WELLINGTON/SUVA, 16 April 2026 — New Zealand Prime Minister Christopher Luxon says there is currently no immediate risk to Pacific leaders travelling to Palau for this year’s Pacific Islands Forum, but warned the situation could change and pledged that Wellington stands ready to step in if rising fuel pressures force an intervention.
“At this point we don’t see any risk of that. There is no risk to any fuel disruption for us and that’s a good thing. But August is a long way away,” Luxon told reporters on Thursday, adding that no leaders had yet requested assistance. He said New Zealand would be prepared to help transport delegations if fuel or logistical pressures in the region worsen.
Palau President Surangel Whipps Jr, who met New Zealand officials during a visit to Aotearoa last week, similarly sought to calm concerns. “I don’t think that [the fuel crisis] should affect [leaders] coming to PIF but we’re very grateful to New Zealand, Australia and the United States who are willing to go around and pick up leaders and bring them to PIF,” Whipps told Pacific Mornings.

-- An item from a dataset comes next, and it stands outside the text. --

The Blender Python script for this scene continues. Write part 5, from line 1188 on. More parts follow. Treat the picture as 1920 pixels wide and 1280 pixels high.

The Forum leaders meeting, scheduled for August, is regarded as the region’s most important political gathering and brings together heads of government from across the Pacific to set regional priorities.
The statements follow months of warnings that global tensions in the Middle East have pushed oil prices higher and raised the prospect of supply-chain disruptions that would disproportionately hurt Pacific island states. Pacific travel between countries such as Samoa, Tonga and Niue often relies on limited international connections through hubs including Guam, Japan and the Philippines — fragile routes that were singled out by officials as vulnerable to fuel and flight disruptions.
Wellington stressed contingency experience: New Zealand airlifted leaders to previous Forums, including to Tonga in 2024 and to Honiara last September, and Foreign Minister Winston Peters framed this year’s meetings as a critical moment for Pacific unity. “The region faces a very challenging global strategic environment, and in this context, Pacific countries best advance our shared interests when we work together, showing strength through unity,” Peters said in a press release.
The bulletin of regional developments published on Thursday also underscored why contingency plans matter. A power outage in Guam attributed to Typhoon Sinlaku has left some 1,800 tourists stranded after water, power and telecommunications services were knocked out. In Papua New Guinea, the Defence Force chief ordered a one-month closure of all military camps as commanders seek to contain an internal crisis. Political turbulence continued in the Solomon Islands, where the majority coalition hailed a landmark court ruling and demanded the prime minister resign or face parliament. Tonga launched a five-year strategy this week focused on risk communication and community engagement for multi-hazard preparedness, while a new study ranked the Hawaiian monk seal as the marine mammal most at risk of extinction from plastic pollution — a reminder of the environmental pressures the region also faces.
For now, Luxon and Whipps’s reassurances mean leaders are expected to proceed with plans to attend the Palau Forum. But officials across the Pacific remain watchful; governments have not finalised all delegations, and the combination of volatile fuel markets and ongoing regional crises means organisers and capitals are keeping contingency options open as they head into the crucial August summit.